Details of TIME's Nov. 18 Issue
TIME COVER: JOE KLEIN ON THE STATE OF HILLARY: SHE'S A GLOBAL CELEBRITY, BUT CAN SECRETRAY CLINTON MAKE A MORE PEACEFUL WORLD? — Klein writes, “She has the potential to become the most powerful public diplomat the U.S. has fielded in quite some time, although her performance so far, at home and abroad, has been perplexing at times...The White House is perplexed by the uncharacteristic lack of discipline indicated by Clinton's occasional overseas gaffes. These tensions are well within the boundaries of normal, creative policymaking. There is absolutely no indication that the Secretary is frustrated to the point of jumping ship—or returning to politics as a candidate for governor of New York, as has been rumored. Quite the contrary, she seems intent on making history as Secretary of State. To do that, though, she will have to have the same authority at home as she has abroad. She will have to become the President's primary foreign policy voice.” Pakistani government spokeswoman and member of Parliament Farahnaz Ispahani tells TIME, “Clinton's willingness to meet with everyone, hostile or not, has made a big impression – and because she's Hillary Clinton, with a real history of affinity for this country, it means so much.” With behind-the-scenes photos for by Callie Shell, taken during Secretary Clinton's recent trip overseas, and portraits by Marco Grob.
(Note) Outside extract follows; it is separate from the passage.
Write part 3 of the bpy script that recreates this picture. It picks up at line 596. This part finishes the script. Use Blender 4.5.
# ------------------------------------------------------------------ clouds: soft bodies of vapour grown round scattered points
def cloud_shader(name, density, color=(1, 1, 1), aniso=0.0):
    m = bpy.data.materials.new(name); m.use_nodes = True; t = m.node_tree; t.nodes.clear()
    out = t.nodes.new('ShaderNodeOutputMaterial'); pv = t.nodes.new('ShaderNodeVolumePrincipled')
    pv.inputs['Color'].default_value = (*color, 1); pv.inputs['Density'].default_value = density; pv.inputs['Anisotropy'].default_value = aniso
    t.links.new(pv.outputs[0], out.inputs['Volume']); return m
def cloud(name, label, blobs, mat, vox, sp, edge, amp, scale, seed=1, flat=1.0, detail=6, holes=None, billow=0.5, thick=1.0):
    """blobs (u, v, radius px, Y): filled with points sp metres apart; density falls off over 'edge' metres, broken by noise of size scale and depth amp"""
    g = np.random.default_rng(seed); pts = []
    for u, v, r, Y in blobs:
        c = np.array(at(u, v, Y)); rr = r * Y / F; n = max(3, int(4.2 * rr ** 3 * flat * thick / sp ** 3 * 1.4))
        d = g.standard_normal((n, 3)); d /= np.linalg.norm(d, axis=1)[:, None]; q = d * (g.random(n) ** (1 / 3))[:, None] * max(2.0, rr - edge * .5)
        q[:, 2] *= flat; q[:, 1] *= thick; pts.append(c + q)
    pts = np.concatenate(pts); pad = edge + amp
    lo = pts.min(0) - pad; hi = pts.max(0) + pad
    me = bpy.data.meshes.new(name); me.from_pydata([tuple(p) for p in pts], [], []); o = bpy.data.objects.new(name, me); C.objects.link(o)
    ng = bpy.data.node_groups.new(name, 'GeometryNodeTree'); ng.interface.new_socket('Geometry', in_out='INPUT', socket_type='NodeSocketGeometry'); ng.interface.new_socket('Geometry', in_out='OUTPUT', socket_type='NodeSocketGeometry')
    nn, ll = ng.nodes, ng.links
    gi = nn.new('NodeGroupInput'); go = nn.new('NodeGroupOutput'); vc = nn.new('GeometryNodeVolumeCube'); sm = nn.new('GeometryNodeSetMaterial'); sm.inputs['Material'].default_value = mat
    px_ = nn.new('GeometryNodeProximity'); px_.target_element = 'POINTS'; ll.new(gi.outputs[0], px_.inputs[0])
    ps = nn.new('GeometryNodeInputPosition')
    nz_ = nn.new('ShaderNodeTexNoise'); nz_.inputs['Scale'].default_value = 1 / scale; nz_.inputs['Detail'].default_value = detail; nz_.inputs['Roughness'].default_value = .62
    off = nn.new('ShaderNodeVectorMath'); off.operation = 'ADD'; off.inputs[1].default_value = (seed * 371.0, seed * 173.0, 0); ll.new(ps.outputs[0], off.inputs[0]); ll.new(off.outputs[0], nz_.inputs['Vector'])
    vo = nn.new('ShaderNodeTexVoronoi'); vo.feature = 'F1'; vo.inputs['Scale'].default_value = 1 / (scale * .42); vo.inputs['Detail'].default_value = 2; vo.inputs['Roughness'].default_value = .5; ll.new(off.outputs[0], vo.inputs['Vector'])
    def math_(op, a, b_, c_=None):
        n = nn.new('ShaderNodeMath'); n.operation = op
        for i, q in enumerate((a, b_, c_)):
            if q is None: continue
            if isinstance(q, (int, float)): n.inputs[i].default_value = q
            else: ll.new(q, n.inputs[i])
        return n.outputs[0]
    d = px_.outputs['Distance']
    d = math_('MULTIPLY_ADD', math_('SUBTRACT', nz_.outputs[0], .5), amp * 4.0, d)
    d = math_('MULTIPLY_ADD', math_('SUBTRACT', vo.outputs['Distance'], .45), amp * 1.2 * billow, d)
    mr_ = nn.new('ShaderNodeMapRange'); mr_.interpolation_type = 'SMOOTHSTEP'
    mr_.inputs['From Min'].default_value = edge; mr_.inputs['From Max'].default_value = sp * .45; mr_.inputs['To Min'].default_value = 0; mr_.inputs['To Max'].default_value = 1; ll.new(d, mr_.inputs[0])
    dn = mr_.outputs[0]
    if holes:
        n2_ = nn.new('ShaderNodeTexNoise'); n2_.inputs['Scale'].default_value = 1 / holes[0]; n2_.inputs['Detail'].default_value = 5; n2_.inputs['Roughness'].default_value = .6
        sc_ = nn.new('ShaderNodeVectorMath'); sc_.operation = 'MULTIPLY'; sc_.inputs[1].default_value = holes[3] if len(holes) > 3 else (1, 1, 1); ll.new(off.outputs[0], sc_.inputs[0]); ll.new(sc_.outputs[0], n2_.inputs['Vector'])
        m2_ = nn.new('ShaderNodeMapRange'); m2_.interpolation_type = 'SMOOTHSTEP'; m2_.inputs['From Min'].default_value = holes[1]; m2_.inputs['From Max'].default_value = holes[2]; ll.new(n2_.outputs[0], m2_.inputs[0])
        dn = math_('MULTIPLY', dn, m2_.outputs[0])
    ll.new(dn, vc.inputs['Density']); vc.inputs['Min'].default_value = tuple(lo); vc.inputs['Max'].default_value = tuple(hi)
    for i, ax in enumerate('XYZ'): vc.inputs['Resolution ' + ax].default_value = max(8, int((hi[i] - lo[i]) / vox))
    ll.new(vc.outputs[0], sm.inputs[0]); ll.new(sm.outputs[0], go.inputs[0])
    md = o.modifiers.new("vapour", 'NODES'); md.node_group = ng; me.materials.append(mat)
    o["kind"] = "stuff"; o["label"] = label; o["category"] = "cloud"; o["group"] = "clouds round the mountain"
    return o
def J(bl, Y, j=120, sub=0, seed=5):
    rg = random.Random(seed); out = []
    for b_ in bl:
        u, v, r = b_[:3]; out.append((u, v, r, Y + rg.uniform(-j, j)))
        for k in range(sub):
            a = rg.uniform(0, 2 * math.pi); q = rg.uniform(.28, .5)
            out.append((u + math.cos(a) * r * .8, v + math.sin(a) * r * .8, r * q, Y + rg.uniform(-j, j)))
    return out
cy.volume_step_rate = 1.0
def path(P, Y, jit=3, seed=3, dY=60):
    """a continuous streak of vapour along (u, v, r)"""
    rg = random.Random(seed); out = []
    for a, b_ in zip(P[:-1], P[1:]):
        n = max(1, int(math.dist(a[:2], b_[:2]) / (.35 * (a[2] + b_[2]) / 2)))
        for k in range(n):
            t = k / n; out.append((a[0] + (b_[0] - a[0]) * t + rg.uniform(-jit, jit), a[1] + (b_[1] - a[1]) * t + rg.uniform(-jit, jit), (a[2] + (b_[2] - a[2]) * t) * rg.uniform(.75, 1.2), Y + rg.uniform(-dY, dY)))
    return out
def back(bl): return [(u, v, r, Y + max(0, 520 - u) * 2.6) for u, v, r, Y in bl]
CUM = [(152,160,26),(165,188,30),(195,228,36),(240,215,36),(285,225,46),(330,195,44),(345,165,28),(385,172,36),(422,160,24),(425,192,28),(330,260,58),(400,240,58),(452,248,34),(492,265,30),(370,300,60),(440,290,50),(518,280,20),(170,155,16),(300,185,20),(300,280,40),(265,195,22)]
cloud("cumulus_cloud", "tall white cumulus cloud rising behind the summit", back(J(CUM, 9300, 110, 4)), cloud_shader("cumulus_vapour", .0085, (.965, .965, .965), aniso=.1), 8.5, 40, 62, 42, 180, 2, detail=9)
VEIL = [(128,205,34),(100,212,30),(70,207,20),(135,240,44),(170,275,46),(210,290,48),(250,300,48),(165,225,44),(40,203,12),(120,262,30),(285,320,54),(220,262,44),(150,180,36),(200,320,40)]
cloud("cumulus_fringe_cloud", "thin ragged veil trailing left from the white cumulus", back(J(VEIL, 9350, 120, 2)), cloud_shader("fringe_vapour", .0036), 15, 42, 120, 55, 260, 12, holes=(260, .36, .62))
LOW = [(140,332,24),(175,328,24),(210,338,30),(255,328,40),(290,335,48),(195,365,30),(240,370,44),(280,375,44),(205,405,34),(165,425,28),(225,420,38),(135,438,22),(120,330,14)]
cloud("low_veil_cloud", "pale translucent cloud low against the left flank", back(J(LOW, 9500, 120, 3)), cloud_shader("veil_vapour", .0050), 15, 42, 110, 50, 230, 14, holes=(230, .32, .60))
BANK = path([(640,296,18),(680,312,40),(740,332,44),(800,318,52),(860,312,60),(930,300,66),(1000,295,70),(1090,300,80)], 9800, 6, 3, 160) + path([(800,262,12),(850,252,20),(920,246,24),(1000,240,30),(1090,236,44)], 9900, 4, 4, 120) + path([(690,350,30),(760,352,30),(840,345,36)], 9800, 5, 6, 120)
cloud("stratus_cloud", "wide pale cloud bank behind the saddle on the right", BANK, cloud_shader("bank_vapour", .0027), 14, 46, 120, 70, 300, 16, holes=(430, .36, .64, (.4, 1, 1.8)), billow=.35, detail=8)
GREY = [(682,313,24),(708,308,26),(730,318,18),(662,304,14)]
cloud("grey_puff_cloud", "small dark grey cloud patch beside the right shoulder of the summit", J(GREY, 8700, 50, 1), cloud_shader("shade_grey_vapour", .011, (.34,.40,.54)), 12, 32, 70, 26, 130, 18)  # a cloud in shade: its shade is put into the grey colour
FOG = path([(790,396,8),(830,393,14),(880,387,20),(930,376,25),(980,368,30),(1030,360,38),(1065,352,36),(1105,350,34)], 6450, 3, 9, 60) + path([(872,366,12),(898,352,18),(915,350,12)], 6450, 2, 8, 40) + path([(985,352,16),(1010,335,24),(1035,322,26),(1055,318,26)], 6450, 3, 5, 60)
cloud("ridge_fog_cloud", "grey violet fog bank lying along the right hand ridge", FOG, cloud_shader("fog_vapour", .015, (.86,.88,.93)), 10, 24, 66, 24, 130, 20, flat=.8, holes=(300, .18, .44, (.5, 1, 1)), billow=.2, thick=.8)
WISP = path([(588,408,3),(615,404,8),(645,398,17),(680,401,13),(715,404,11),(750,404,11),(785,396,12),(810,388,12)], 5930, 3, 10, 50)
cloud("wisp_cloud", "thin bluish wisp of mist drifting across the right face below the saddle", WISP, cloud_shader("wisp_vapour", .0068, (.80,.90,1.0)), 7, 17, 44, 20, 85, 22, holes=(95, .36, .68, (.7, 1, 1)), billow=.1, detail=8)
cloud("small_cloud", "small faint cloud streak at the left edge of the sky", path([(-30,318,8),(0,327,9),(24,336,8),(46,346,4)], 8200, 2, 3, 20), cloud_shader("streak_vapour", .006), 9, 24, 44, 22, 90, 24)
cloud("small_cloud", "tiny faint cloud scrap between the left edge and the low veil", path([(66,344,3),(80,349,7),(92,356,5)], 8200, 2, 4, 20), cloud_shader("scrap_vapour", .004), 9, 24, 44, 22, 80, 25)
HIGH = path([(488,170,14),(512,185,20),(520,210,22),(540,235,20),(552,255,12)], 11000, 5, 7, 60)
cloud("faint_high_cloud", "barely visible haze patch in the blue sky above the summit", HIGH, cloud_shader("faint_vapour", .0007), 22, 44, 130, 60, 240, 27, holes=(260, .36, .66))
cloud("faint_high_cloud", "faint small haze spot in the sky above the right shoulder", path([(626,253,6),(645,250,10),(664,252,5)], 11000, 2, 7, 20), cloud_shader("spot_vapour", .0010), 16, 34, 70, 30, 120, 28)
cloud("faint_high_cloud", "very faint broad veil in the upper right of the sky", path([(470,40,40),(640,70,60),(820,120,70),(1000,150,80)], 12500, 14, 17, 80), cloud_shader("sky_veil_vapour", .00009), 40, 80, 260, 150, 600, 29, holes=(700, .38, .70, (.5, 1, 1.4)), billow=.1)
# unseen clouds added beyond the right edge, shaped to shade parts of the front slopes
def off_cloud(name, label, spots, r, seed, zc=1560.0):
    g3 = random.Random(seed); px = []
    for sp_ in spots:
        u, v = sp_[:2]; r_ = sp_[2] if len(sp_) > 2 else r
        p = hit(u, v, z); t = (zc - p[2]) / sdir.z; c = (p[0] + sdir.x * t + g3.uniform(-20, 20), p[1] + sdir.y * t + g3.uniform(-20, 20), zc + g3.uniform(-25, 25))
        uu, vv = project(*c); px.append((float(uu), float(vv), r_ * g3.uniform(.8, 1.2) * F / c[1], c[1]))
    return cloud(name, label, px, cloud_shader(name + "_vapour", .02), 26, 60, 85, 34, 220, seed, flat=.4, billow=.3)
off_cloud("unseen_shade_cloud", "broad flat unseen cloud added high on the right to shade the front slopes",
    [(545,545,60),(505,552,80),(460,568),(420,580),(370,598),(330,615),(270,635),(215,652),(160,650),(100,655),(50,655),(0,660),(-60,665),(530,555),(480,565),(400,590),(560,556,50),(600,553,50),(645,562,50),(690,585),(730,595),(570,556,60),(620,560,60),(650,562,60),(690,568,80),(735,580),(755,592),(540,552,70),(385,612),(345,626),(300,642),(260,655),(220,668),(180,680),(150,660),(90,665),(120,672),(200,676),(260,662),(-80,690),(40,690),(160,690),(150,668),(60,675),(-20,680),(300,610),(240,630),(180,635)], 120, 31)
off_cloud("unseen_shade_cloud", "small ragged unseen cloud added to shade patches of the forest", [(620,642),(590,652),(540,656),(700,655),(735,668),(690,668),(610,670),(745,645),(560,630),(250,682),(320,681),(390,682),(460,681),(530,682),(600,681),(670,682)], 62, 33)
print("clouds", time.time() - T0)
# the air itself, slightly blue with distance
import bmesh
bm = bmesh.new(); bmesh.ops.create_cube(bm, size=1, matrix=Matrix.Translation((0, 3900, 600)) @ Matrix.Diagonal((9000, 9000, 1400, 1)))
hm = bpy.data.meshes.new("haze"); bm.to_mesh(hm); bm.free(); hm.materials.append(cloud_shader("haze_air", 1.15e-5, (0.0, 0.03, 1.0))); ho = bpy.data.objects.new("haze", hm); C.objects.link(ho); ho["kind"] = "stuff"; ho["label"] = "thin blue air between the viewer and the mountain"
TIME CONTRIBUTOR RAMESH PONNURU ON THE FUTURE OF THE GOP—Ponnuru writes, “Republicans' principal problem in recent elections has not been that they are too far right, or – as a lot of conservatives like to think – not far right enough ... The problem has instead been that voters have not thought Republicans of any stripe had answers to their most pressing concerns. Addressing those concerns, rather than repositioning itself along the ideological spectrum, is the party's main challenge.”
TIME'S JAMES PONIEWOZIK ON “THE MOST SIGNIFICANT BIAS OUT THERE: MODERATE BIAS”—Poniewozik argues that caution, an adherence to the status-quo and class bias all feed in to the media's “preference for centrism,” writing, “Categories like Pew's ‘liberal,' ‘conservative,' and ‘neither' imply that our society is as simplistic about media bias as we are about politics (when in fact both involve nuanced positions) ... Our conception of politics is broken if it cannot account for the fact that Michael Moore and Glenn Beck come to some of the same conclusions while having very different philosophies... Sean Hannity's Republicanism, Beck's populism and Mike Huckabee's Christian conservatism are very different—as are, say, Rachel Maddow's progressivism and Chris Matthews' Democratic insiderdom. American politics has civil libertarians and Wall Street conservatives and social-justice moralist-populists and much more. And they all, in these unsettled times, have various issues with the centrist establishment—which has its own permutations and camps. All of this promises wild and interesting times for journalists to cover, but they won't be able to do it from the neutral center. Because there isn't one, and there never was.”